### TASK REQUIREMENTS
Extract, word for word, every line from the one containing "- .006, .012))" through the one containing "- .014, .012))", with both end lines kept.

########

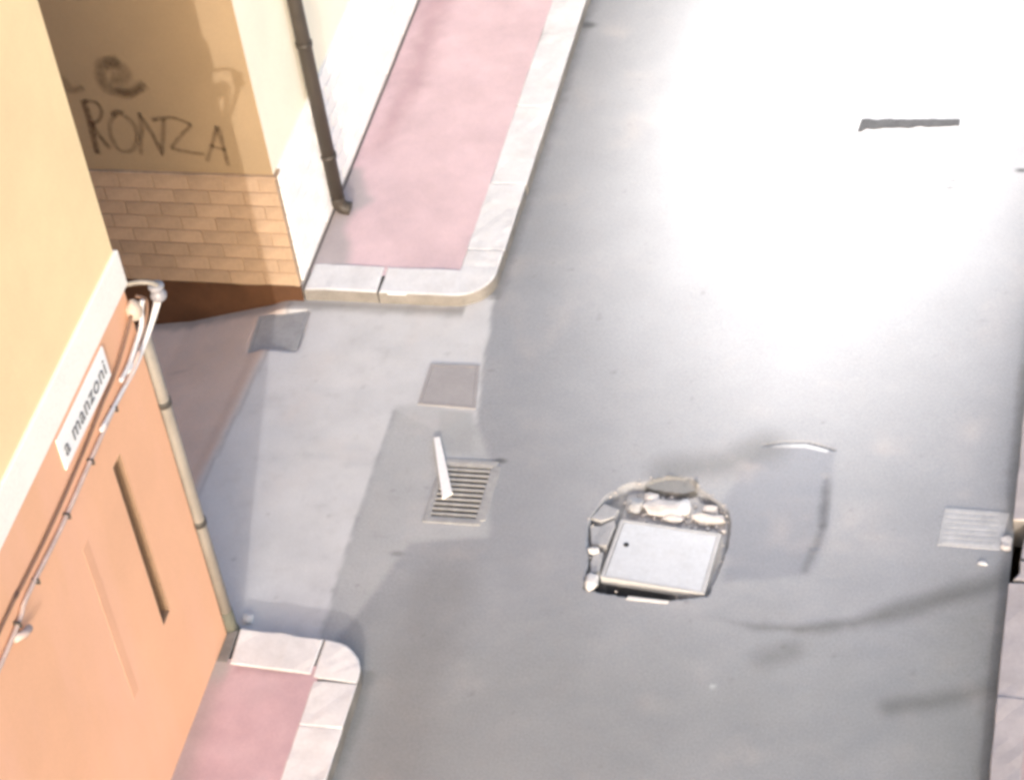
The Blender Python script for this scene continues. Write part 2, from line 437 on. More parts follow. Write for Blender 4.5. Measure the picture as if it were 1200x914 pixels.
# little dark line against the walls and kerbs
blend((.17, .16, .15), .6 * sstep(.10, .0, np.abs(Y - 13.27) + .03 * n_hi) * (X < -4.75))
blend((.17, .165, .16), .6 * sstep(.09, .0, np.abs(X + 4.56) + .03 * n_hi) * (Y > 13.4))
blend((.16, .155, .145), .6 * sstep(.08, .0, np.abs(X + 4.59) + .02 * n_hi) * (Y < 9.9))
blend((.16, .15, .13), .45 * sstep(.10, .0, np.abs(X + .77) + .04 * n_hi) * (Y < 13))
spots = rng.random((260, 3))
for sx, sy, sr in spots:                                                       # gum, oil drops, specks
    px, py = -6.0 + sx * 5.2, 9.0 + sy * 8.2
    r0 = .006 + .010 * sr ** 3
    ix = np.searchsorted(xs, [px - .05, px + .05]); iy = np.searchsorted(ys, [py - .05, py + .05])
    sl = (slice(ix[0], ix[1]), slice(iy[0], iy[1]))
    w = (sstep(r0 * 1.8, r0 * .5, np.hypot(X[sl] - px, Y[sl] - py)) * (.10 + .25 * sr ** 2))[..., None]
    T[sl] = T[sl] * (1 - w) + C(.11, .105, .10) * w
for px, py, r0, col in [(-2.448, 9.998, .015, .55), (-4.527, 16.763, .05, .09), (-4.165, 11.80, .030, .10), (-1.464, 14.85, .02, .12), (-1.45, 14.93, .014, .12), (-.968, 15.075, .03, .04), (-4.655, 10.90, .03, .22)]:
    w = (sstep(r0 * 1.6, r0 * .4, np.hypot((X - px) * .7, (Y - py) * 1.3)) * .85)[..., None]
    T = T * (1 - w) + C(col, col, col) * w
T = np.clip(T, .02, .9)
cx, cy = (xs[:-1] + xs[1:]) / 2, (ys[:-1] + ys[1:]) / 2
cm = (cs[:-1, :-1] < 0)
GR = (-4.54, -4.19, 11.225, 11.755)                                           # drain opening under the grate
CX, CY = np.meshgrid(cx, cy, indexing='ij')
pit = (CX > GR[0] + .02) & (CX < GR[1] - .02) & (CY > GR[2] + .02) & (CY < GR[3] - .02)
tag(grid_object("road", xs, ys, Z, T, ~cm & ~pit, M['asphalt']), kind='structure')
tag(grid_object("alley_paving", xs, ys, Z, T, cm & ~pit, M['concrete']), kind='structure')
gm = bpy.data.meshes.new("ground")
gm.from_pydata([(-900, -900, -1.6), (900, -900, -1.6), (900, 900, -1.6), (-900, 900, -1.6)], [], [(0, 1, 2, 3)])
tag(link("ground", gm, M['earth']), kind='structure')

# ------------------------------------------------------------------ pavements and kerbs
KZ = .10
def pavement(name, x0, x1, y0, y1, step, tintfn, fy0, fy1):
    a = np.linspace(x0, x1, max(2, int((x1 - x0) / step) + 1))
    b = np.unique(np.concatenate([np.arange(y0, fy0, .5), np.arange(fy0, fy1, step), np.arange(fy1, y1, .8), [y1]]))
    A, B = np.meshgrid(a, b, indexing='ij')
    z = KZ - .004 + .004 * vnoise(A, B, 1.3, 21) + .0015 * vnoise(A, B, 10, 22, 2)
    return tag(grid_object(name, a, b, z, tintfn(A, B), None, M['red']), kind='structure')
def far_tint(A, B):
    n, nh = vnoise(A, B, 2.6, 23), vnoise(A, B, 12, 24, 3)
    t = np.broadcast_to(C(.64, .47, .48), A.shape + (3,)) * (1 + .07 * n + .04 * nh)[..., None]
    w = sstep(.05, -.05, sdf([(-6, 13.5), (-5.66, 13.5), (-5.70, 13.75), (-5.82, 14.0), (-5.80, 14.2), (-5.70, 14.35), (-5.9, 14.7), (-6.1, 14.7)], A, B) + .05 * n)[..., None]
    t = t * (1 - .85 * w) + C(.40, .36, .35) * .85 * w
    w = (.5 * sstep(.22, .0, np.abs(A + 5.80 - .10 * n) + .05 * nh) * sstep(14.6, 15.2, B))[..., None]
    t = t * (1 - w) + C(.36, .22, .23) * w
    return np.clip(t, .02, .9)
def near_tint(A, B):
    n, nh = vnoise(A, B, 2.6, 25), vnoise(A, B, 12, 26, 3)
    t = np.broadcast_to(C(.53, .36, .378), A.shape + (3,)) * (1 + .10 * n + .05 * nh)[..., None]
    w = (.8 * sstep(.20, .02, A + 5.547 + .05 * n))[..., None]
    t = t * (1 - w) + C(.37, .295, .285) * w
    w = (.35 * sstep(.05, .5, n))[..., None]
    t = t * (1 - w) + C(.50, .37, .38) * w
    w = (.6 * sstep(.06, .0, np.abs(B - 9.77) + .02 * nh) * (A > -5.42))[..., None]
    t = t * (1 - w) + C(.33, .22, .22) * w
    w = (.9 * sstep(.0, -.04, A + 5.44 + .02 * nh) * sstep(9.55, 9.75, B))[..., None]
    t = t * (1 - w) + C(.36, .33, .31) * w
    return np.clip(t, .02, .9)
pavement("pavement_red", -5.95, -4.84, 13.50, 60, .03, far_tint, 13.5, 17.5)
pavement("pavement_red", -5.547, -4.86, -12, 9.83, .03, near_tint, 8.5, 9.83)
def right_tint(A, B):
    n = vnoise(A, B, 2.6, 27)
    return np.clip(np.broadcast_to(C(.40, .30, .29), A.shape + (3,)) * (1 + .1 * n)[..., None], .02, .9)
pavement("pavement_right", -.59, 2.2, -12, 60, .06, right_tint, 8.5, 16)

def worn(me):
    bm = bmesh.new(); bm.from_mesh(me)
    for _ in range(3):
        lg = [e for e in bm.edges if e.calc_length() > .09]
        if not lg or len(bm.verts) > 1500: break
        bmesh.ops.subdivide_edges(bm, edges=lg, cuts=1, use_grid_fill=True)
    bmesh.ops.triangulate(bm, faces=[f for f in bm.faces if len(f.verts) > 4])
    bm.normal_update()
    for v in bm.verts:
        p = v.co
        d = .0045 * noise.noise(p * 7) + .004 * noise.noise(p * 22)
        if p.z > KZ - .02: d -= max(0, noise.noise(p * 11 + Vector((3, 1, 0))) - .35) * .02 * (1 - abs(v.normal.z) ** 4) * (abs(v.normal.y) < .5)
        v.co = p + v.normal * d
    out = bpy.data.meshes.new('kerb'); bm.to_mesh(out); bm.free()
    return out
qm = bpy.data.meshes.new("forecourt")
qm.from_pydata([(2.2, -12, KZ - .004), (80, -12, KZ - .004), (80, 60, KZ - .004), (2.2, 60, KZ - .004)], [], [(0, 1, 2, 3)])
tag(link("forecourt", qm, mat('forecourt_concrete', (.33, .31, .30), var=.15, vscale=.8)), kind='structure')
def kerb_root(name):
    o = bpy.data.objects.new(name, None); COL.objects.link(o); o.empty_display_size = .1
    return tag(o, kind='structure')
def stone(parent, me, run=False):
    me = worn(me)
    o = link("kerb_stone", me, M['kerb_dirty' if parent.name == 'kerb_right' else 'kerb'], parent)
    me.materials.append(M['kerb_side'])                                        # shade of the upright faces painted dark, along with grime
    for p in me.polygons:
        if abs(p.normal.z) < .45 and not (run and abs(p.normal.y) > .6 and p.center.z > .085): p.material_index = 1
    return o
def long_kerb(parent, x0, x1, joints, dzs=.004):
    for a, b in zip(joints, joints[1:]):
        d = random.uniform(-dzs, dzs); e = random.uniform(-.003, .003)
        stone(parent, box(x0 + e, x1 + e, a + .001, b - .001, -.15, KZ + d, .010, 2, .002), True)
def arc_pts(cx_, cy_, r, a0, a1, n=10):
    return [(cx_ + r * math.cos(math.radians(a0 + (a1 - a0) * k / n)), cy_ + r * math.sin(math.radians(a0 + (a1 - a0) * k / n))) for k in range(n + 1)]
kf = kerb_root("kerb_far")
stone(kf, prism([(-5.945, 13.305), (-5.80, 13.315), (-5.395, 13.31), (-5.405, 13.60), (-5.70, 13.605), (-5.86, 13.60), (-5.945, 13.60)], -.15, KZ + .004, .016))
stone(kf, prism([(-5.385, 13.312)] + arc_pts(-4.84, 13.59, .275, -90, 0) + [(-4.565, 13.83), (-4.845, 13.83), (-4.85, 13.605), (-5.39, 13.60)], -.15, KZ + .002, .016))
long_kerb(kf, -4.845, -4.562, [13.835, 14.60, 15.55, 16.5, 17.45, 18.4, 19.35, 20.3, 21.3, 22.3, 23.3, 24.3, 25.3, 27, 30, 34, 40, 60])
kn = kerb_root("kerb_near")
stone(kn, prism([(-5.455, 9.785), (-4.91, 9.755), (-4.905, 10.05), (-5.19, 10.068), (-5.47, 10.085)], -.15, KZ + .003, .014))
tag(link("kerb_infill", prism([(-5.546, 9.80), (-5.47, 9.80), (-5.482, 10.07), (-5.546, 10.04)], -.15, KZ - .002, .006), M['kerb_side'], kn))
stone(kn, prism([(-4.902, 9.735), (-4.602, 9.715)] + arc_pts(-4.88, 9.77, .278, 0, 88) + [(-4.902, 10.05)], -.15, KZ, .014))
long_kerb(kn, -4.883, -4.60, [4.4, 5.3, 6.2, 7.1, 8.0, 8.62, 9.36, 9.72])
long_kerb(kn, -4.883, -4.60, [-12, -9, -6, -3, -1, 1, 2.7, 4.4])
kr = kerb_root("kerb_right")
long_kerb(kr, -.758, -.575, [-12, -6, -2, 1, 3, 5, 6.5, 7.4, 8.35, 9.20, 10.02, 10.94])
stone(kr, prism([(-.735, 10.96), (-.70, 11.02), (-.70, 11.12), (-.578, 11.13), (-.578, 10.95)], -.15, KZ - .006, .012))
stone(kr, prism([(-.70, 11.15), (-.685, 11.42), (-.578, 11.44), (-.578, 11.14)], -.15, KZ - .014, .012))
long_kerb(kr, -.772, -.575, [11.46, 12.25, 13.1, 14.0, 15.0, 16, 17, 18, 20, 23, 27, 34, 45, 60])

# ------------------------------------------------------------------ orange corner building
XW, YC = -5.547, 10.035
nb = empty("corner_building", "orange corner building with white string course and pale yellow upper wall", "building", None, (XW - 2, 6, 0))
def wall_with_slot(x, y0, y1, z0, z1, sy0, sy1, sz0, sz1, deep):
    bm = bmesh.new()
    ysl, zsl = [y0, sy0, sy1, y1], [z0, sz0, sz1, z1]
    v = {}
    for i, a in enumerate(ysl):
        for j, b in enumerate(zsl): v[i, j] = bm.verts.new((x, a, b))
    for i in range(3):
        for j in range(3):
            if (i, j) != (1, 1): bm.faces.new((v[i, j], v[i + 1, j], v[i + 1, j + 1], v[i, j + 1]))
    # alley end, back and top
    b1, b2 = bm.verts.new((x - 6, y1, z0)), bm.verts.new((x - 6, y1, z1))
    bm.faces.new([v[3, 0], b1, b2, v[3, 3], v[3, 2], v[3, 1]])
    c1, c2 = bm.verts.new((x - 6, y0, z0)), bm.verts.new((x - 6, y0, z1))
    bm.faces.new([v[0, 0], v[0, 1], v[0, 2], v[0, 3], c2, c1])
    bm.faces.new([b1, c1, c2, b2])
    bm.faces.new([v[0, 3], v[1, 3], v[2, 3], v[3, 3], b2, c2])
    return bm_mesh(bm)
SL = (9.335, 9.455, .955, 2.26)
child("wall", wall_with_slot(XW, -10, YC, -1.5, 2.99, *SL, .06), M['orange'], nb)
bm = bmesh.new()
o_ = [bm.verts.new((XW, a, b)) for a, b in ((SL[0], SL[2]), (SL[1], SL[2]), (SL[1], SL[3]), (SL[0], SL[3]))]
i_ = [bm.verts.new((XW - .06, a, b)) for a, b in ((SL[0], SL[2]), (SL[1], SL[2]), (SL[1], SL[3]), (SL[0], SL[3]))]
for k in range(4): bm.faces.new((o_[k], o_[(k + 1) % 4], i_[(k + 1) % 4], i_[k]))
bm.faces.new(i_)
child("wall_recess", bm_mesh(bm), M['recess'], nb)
child("darker_strip", box(XW - .01, XW + .0015, 8.765, 8.85, .95, 2.2, .001), M['orange_darker'], nb)  # thin strip a little darker than the orange wall
child("string_course", box(XW - .20, XW + .022, -10, YC + .022, 2.99, 3.237, .006), M['band'], nb)
child("upper_wall", box(XW - 6, XW, -10, YC, 3.237, 5.75), M['pale'], nb)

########

### THE RESULT
stone(kr, prism([(-.735, 10.96), (-.70, 11.02), (-.70, 11.12), (-.578, 11.13), (-.578, 10.95)], -.15, KZ - .006, .012))
stone(kr, prism([(-.70, 11.15), (-.685, 11.42), (-.578, 11.44), (-.578, 11.14)], -.15, KZ - .014, .012))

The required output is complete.